Yang Dimaksud Memiliki Taring
Imam Syafi’i rahimahullah berpendapat, “Dalil di atas (yang menyatakan haramnya memakan hewan buas yang memiliki taring) menunjukkan akan halalnya hewan buas yang tidak memiliki taring.”[1]
An Nawawi rahimahullah mengatakan, “Yang dimaksud dengan
memiliki taring–menurut ulama Syafi’iyah- adalah taring tersebut
digunakan untuk berburu (memangsa).”[2]
Nukilan dari Islamweb.net:
Yang dimaksud memiliki taring di sini adalah taring tersebut
digunakan untuk menyerang manusia dan harta mereka, seperti singa,
macan, macan tutul dan serigala.
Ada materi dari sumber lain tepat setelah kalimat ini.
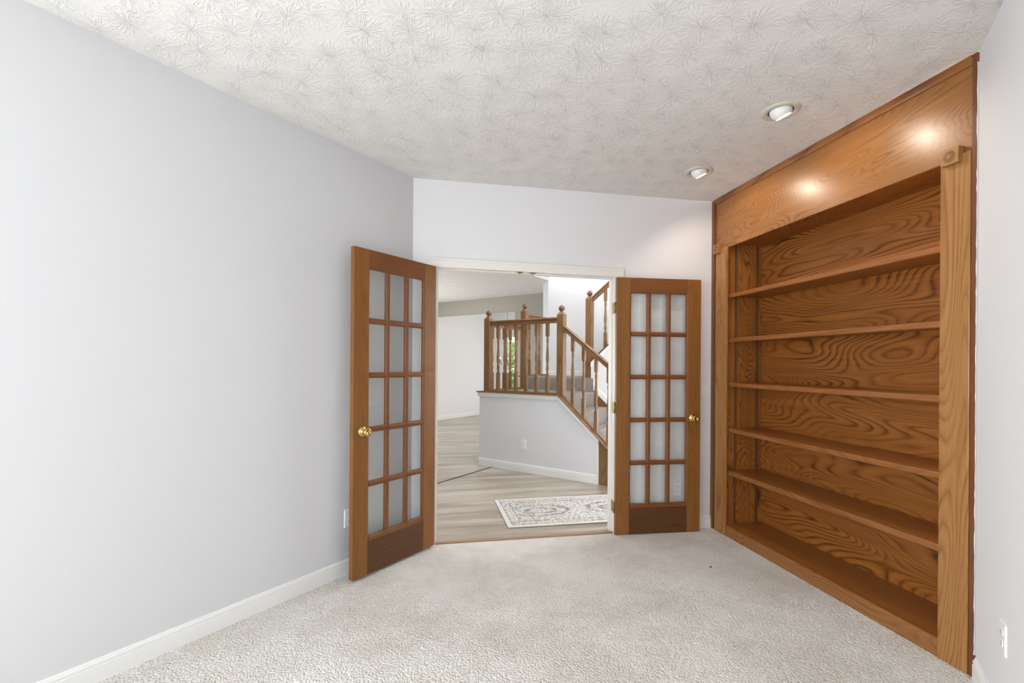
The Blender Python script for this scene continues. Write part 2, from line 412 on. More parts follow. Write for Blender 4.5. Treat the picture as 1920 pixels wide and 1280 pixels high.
# ------------------------------------------------------------------ door frame (sags slightly to the right, as in the photograph)
def zs(u, z): return z + 0.008 - 0.0118*(u - UL)
fr_e = empty('trim_1', FW, 'cream-white casing and jambs of the double doorway', 'door frame', kind='structure')
CP = [(0, 0), (0, 0.010), (0.010, 0.014), (0.046, 0.016), (0.050, 0.020), (0.066, 0.020), (0.070, 0.012), (0.070, 0)]
m = MB()
ht = 2.044
def head(m, u0, u1, prof):   # profile (z above, thickness)
    f = lambda u: [(u, -t, zs(u, ht + w)) for w, t in prof]
    m.prism(f(u0), f(u1))
head(m, UL-0.076, UR+0.070, CP)
m.make('head_casing', trim_cream, fr_e)
for side in (0, 1):
    m = MB(); u = UL-0.006 if side == 0 else UR
    pr = [(u + (w if side else -w), -t) for w, t in CP]
    m.prism([(x, y, 0) for x, y in pr], [(x, y, zs(u, ht)) for x, y in pr])
    m.make('side_casing', trim_cream, fr_e)
m = MB(); m.box(UL-0.016, UL, -0.002, 0.117, 0, 2.058); m.make('side_jamb', trim_cream, fr_e)
m = MB(); m.box(UR, UR+0.016, -0.002, 0.117, 0, 2.043); m.make('side_jamb', trim_cream, fr_e)
m = MB(); f = lambda u: [(u, -0.002, zs(u, ht+0.002)), (u, 0.117, zs(u, ht+0.002)), (u, 0.117, zs(u, ht+0.02)), (u, -0.002, zs(u, ht+0.02))]
m.prism(f(UL), f(UR)); m.make('head_jamb', trim_cream, fr_e)
m = MB(); f = lambda u: [(u, 0.042, zs(u, ht-0.009)), (u, 0.078, zs(u, ht-0.009)), (u, 0.078, zs(u, ht+0.002)), (u, 0.042, zs(u, ht+0.002))]
m.prism(f(UL), f(UR))
m.box(UL, UL+0.011, 0.042, 0.078, 0, 2.04); m.box(UR-0.011, UR, 0.042, 0.078, 0, 2.03)
m.make('door_stop', trim_cream, fr_e)
for u in (0.806, 0.906):
    m = MB(); z = zs(u, ht+0.002)
    m.box(u-0.026, u+0.026, 0.008, 0.032, z-0.003, z); m.lathe([(0.011, 0), (0.011, -0.006), (0.006, -0.011), (0, -0.012)], (u, 0.02, z-0.002), seg=12)
    o = m.make('catch_plate', brass_dull, fr_e); o['label'] = 'brass ball catch plate'
m = MB(); m.prism([(UL, y, z) for y, z in ((-0.004, 0), (0.02, 0), (0.02, 0.006), (0.008, 0.011), (-0.004, 0.006))], [(UR, y, z) for y, z in ((-0.004, 0), (0.02, 0), (0.02, 0.006), (0.008, 0.011), (-0.004, 0.006))])
tag(m.make('trim_2', plain('threshold_wood', rgb(146, 108, 74), 0.4), mw=FW), 'thin brown wooden threshold strip between carpet and plank floor', 'threshold', kind='structure')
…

Inilah yang dimaksud memiliki taring di
sini menurut jumhur (mayoritas ulama). Sedangkan Imam Abu Hanifah
berpandangan bahwa setiap pemakan daging (karnivora) disebut “سبع”
(binatang buas). Yang termasuk binatang buas menurut beliau yaitu gajah,
hyena, yarbu’ (hewan pengerat semacam tikus). Hewan-hewan
tersebut haram untuk dimakan. Adapun Imam Syafi’i berpendapat bahwa
binatang buas yang haram dimakan adalah yang menyerang manusia seperti
singa, serigala dan macam. Sedangkan Imam Malik dalam Muwatho’nya
berpendapat setelah menyebutkan sabda Nabi shallallahu ‘alaihi wa sallam, “Memakam setiap hewan buas yang memiliki taring, hukumnya haram.” Kata beliau, “Kami berpendapat secara tekstual dari hadits tersebut.”[3]
Kesimpulan
Pendapat terkuat mengenai hukum binatang buas adalah haram berdasarkan dalil Abu Hurairah dalam riwayat Muslim, kecuali hyena (الضّبع)
karena terdapat dalil khusus yang membolehkannya. Sedangkan binatang
buas yang bertaring adalah yang taringnya digunakan untuk memangsa atau
menerkam musuhnya.
Ralat: Sebelumnya penulis menyebutkan adh dhobu’ sama dengan rubah. Yang lebih tepat, adh dhobu’ adalah hyena, sedangkan tsa’lab adalah rubah (fox).